WORK REQUIRED
Extract, unchanged, every line from the top of the material below through the line with "COL = S.collection", and no more.
***
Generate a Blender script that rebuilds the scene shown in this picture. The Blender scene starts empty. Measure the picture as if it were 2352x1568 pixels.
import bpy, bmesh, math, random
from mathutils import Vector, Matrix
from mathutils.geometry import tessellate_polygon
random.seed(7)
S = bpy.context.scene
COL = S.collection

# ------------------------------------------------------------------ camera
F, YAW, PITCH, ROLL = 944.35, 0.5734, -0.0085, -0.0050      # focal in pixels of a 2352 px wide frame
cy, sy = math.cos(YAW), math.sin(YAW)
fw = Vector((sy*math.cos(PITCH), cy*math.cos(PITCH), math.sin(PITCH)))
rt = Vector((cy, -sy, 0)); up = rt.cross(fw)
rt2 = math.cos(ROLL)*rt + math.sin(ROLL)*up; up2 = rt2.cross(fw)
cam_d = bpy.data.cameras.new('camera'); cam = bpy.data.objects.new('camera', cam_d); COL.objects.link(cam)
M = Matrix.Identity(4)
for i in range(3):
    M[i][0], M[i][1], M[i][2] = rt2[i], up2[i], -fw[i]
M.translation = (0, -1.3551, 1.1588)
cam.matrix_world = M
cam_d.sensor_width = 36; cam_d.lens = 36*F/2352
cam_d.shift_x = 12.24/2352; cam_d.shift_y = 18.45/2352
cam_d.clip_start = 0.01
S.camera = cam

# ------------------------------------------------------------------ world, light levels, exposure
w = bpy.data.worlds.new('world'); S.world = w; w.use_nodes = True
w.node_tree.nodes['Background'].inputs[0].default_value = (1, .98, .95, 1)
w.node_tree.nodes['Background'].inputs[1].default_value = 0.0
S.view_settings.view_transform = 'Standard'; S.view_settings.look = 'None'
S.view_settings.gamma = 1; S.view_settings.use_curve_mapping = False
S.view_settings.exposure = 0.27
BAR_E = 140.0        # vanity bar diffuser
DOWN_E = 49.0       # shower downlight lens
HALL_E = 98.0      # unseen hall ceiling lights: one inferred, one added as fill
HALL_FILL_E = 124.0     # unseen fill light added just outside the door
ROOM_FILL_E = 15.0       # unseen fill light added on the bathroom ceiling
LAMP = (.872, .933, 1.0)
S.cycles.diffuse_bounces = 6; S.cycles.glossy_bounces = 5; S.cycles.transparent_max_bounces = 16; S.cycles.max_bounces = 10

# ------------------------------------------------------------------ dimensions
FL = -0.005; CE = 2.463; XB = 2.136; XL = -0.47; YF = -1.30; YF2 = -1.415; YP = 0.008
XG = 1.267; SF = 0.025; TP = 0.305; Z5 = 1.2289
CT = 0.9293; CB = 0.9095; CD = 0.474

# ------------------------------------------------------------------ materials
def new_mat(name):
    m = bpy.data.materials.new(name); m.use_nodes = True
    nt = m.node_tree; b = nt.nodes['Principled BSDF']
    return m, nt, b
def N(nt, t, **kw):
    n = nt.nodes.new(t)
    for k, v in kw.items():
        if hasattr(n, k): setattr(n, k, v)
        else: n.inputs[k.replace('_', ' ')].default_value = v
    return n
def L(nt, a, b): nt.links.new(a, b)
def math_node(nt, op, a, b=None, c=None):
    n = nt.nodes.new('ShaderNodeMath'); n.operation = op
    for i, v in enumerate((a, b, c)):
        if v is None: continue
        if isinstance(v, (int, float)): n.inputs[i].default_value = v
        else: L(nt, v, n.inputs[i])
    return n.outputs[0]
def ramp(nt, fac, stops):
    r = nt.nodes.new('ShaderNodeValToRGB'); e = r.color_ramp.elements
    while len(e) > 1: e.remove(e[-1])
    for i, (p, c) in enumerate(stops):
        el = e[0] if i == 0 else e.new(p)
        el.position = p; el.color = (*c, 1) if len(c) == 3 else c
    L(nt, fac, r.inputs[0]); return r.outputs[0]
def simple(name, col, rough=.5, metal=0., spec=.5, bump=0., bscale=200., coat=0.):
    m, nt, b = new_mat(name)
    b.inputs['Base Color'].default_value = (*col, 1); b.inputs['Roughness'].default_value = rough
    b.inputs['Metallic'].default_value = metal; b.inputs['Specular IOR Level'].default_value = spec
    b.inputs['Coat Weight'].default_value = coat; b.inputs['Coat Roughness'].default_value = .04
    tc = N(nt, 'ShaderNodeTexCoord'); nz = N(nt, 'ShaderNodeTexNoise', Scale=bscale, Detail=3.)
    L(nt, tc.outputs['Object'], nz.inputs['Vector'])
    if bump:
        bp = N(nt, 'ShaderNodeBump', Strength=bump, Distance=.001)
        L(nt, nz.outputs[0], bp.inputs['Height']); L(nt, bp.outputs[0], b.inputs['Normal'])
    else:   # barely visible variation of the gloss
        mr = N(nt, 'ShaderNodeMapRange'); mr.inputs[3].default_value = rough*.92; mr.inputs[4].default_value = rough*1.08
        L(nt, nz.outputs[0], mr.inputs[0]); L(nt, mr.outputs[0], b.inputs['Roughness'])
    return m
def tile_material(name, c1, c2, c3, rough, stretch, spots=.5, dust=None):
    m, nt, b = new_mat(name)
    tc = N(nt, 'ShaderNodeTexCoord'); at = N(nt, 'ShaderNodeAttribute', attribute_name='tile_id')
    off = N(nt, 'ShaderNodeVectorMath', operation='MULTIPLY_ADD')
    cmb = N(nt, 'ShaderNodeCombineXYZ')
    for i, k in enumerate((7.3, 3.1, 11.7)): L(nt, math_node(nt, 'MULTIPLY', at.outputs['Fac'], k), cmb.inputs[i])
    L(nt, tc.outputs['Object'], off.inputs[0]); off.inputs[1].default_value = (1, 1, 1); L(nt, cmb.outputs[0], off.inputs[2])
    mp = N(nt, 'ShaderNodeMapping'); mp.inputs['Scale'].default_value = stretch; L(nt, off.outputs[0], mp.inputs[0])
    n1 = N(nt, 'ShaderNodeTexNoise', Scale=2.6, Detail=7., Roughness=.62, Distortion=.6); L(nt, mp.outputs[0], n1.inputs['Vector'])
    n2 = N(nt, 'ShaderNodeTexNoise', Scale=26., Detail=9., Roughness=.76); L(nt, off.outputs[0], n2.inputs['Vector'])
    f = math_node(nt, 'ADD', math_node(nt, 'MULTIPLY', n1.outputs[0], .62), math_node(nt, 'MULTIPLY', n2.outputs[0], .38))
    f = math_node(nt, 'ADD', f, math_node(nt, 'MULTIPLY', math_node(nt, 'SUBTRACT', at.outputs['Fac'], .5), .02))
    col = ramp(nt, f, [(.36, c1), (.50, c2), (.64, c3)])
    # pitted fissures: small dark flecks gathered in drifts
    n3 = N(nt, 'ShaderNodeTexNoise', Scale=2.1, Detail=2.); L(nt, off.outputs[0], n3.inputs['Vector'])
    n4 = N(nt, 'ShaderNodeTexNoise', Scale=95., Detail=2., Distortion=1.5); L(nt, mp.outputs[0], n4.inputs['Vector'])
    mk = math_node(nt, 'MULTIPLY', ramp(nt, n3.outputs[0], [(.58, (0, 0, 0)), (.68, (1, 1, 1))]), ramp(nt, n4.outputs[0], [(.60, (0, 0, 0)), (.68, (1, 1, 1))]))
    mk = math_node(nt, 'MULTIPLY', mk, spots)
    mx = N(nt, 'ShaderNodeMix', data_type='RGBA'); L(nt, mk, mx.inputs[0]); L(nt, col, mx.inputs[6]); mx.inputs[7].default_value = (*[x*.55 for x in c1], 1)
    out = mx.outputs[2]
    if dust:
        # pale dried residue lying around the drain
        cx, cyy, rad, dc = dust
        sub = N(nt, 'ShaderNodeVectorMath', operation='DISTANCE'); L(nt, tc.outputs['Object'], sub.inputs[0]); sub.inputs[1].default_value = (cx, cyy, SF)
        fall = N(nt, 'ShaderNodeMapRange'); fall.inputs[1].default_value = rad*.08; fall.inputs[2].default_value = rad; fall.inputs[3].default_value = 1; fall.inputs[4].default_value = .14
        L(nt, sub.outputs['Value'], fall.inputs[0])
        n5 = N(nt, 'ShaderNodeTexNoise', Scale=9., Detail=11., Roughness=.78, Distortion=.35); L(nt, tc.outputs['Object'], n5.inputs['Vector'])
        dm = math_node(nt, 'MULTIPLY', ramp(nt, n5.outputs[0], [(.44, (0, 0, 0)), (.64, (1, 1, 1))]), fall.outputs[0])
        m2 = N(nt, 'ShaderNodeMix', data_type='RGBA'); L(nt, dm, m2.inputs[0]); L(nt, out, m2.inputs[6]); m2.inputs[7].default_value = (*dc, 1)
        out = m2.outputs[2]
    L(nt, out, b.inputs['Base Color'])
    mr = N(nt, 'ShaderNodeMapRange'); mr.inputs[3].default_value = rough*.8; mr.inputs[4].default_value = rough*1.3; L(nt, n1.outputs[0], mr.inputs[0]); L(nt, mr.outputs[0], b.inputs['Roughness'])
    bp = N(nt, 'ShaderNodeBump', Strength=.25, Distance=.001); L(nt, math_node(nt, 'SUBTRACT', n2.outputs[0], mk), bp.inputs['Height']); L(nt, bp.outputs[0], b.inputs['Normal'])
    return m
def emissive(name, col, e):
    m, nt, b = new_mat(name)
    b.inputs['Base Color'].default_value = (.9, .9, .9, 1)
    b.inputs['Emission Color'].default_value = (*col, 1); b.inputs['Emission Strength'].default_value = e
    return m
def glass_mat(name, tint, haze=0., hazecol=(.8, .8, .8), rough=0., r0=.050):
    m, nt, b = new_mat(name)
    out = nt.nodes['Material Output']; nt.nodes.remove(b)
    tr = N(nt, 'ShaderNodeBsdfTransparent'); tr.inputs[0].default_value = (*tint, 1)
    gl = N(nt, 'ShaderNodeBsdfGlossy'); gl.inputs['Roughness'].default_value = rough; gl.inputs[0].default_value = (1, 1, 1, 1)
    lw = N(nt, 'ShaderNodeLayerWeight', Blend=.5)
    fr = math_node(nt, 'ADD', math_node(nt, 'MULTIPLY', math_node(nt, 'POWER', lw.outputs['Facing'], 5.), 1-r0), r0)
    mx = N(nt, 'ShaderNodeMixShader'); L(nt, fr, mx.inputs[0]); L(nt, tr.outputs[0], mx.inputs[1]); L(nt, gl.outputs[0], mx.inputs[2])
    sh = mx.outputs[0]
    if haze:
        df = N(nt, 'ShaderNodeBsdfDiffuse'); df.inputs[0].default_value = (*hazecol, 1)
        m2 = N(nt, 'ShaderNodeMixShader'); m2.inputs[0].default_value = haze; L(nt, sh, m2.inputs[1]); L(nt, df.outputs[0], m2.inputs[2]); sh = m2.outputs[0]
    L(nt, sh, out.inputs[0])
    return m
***
TASK OUTPUT
Generate a Blender script that rebuilds the scene shown in this picture. The Blender scene starts empty. Measure the picture as if it were 2352x1568 pixels.
import bpy, bmesh, math, random
from mathutils import Vector, Matrix
from mathutils.geometry import tessellate_polygon
random.seed(7)
S = bpy.context.scene
COL = S.collection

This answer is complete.